Now, I’ve been annoyed (another emotion…there are so many of them) with our societal expectation that we should all be hard and tough. I don’t think being sensitive is a bad thing.  You’ve probably seen the meme going around about kids being called cabbages instead of sissies if they cry?  “Don’t be such a cabbage!” it says, trying to be a positive force for gender equality.  This meme bugs me (is that an emotion?).  How about we let kids cry when they’re hurt or upset, and stop scolding them for how they feel?  How about we teach them to cope with and work with emotions rather than suppress them?  I often wonder if society could be greatly improved in this way.
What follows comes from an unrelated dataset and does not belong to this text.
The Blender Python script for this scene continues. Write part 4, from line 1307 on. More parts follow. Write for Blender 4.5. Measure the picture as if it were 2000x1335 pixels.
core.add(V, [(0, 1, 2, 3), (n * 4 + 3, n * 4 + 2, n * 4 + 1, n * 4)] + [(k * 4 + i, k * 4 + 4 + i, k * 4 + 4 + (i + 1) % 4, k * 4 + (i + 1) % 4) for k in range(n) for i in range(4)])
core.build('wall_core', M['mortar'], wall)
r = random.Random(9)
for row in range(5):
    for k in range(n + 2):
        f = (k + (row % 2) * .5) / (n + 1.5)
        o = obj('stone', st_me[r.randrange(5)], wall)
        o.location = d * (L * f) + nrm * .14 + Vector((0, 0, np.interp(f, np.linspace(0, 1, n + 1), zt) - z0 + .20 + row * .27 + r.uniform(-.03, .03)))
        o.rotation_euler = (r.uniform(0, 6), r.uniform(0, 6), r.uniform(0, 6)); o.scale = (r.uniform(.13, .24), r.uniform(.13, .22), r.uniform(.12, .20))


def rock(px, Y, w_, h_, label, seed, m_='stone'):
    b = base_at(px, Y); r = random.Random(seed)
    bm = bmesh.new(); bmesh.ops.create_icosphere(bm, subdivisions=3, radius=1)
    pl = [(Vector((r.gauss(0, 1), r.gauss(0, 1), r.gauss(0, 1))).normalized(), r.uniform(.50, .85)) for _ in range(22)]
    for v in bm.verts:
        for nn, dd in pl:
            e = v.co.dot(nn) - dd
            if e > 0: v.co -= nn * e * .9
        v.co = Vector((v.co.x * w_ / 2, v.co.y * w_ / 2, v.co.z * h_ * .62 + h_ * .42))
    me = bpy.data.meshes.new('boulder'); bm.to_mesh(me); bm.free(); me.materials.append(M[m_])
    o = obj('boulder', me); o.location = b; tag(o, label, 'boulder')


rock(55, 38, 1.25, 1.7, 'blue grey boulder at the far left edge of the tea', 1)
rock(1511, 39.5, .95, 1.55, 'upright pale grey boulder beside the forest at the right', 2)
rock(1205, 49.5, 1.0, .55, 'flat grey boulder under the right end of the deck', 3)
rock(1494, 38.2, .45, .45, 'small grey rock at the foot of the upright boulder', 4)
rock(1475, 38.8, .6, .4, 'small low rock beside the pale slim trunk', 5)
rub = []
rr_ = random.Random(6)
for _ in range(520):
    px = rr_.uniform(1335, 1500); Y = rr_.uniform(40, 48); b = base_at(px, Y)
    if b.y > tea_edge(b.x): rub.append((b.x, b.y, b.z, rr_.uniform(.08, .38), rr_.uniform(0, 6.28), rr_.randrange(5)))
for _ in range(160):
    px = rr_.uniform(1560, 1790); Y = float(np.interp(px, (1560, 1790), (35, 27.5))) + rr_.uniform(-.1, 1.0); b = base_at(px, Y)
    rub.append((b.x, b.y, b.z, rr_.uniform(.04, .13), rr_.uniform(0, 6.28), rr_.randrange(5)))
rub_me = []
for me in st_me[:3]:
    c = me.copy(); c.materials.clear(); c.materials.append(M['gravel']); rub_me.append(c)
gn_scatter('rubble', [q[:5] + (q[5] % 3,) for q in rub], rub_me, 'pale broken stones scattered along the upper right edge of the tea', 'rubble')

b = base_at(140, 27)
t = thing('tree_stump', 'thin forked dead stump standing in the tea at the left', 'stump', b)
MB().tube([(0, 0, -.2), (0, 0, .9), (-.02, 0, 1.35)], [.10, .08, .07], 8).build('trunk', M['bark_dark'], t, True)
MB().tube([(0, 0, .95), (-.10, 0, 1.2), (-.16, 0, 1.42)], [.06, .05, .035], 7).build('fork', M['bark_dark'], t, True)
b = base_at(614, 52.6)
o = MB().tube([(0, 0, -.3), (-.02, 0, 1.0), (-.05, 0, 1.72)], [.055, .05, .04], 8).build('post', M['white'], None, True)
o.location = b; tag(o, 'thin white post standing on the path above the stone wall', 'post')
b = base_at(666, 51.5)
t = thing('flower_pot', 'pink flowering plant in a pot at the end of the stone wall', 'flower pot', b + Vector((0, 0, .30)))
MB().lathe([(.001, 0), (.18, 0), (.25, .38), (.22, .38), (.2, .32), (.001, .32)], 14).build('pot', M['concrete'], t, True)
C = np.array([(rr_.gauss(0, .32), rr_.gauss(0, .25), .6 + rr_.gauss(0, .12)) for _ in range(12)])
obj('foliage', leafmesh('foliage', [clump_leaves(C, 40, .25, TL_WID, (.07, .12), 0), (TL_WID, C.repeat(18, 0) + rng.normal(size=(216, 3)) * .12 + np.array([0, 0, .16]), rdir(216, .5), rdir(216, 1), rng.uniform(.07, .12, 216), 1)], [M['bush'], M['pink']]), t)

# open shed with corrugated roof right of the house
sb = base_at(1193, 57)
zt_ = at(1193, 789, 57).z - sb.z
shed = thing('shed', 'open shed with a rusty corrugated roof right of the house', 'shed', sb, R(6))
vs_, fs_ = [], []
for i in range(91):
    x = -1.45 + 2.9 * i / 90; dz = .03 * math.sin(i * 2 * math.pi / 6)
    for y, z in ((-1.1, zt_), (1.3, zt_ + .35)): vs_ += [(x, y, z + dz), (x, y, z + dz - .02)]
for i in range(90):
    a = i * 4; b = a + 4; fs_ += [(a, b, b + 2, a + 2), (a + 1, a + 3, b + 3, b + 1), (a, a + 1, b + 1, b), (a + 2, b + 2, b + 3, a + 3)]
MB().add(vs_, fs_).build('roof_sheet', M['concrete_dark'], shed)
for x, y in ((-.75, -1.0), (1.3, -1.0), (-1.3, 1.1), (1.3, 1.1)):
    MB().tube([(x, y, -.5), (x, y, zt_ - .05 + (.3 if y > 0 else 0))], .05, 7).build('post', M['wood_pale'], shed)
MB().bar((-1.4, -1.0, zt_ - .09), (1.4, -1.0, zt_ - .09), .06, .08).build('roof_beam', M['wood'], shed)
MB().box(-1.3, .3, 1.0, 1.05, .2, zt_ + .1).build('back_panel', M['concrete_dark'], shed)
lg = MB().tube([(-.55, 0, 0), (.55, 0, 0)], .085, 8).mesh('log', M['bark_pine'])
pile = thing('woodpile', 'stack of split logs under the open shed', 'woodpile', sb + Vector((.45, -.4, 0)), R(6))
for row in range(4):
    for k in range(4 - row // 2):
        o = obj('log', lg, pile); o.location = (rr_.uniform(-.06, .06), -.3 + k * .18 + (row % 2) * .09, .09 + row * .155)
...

And perhaps the problem with my own emotions is that I was never taught how to cope with them, or use them for some kind of good; rather I was taught to “be a brick wall” when people are hurtful, hide my feelings, positive and negative, and that’s not something I’ve ever excelled at.  I can try the holding-in thing, but oh brother, that never ends well!  There’s got to be another way.

So that brings us to the coming year’s theme: Practicing Peace. peace

I’m not sure how this will work out.  I’m not sure how I’ll learn or what I’ll learn.  I’m not sure how much of it I’ll be comfortable sharing here. I have no idea if I’ll succeed or fail.

But that’s why it’s a practice, right?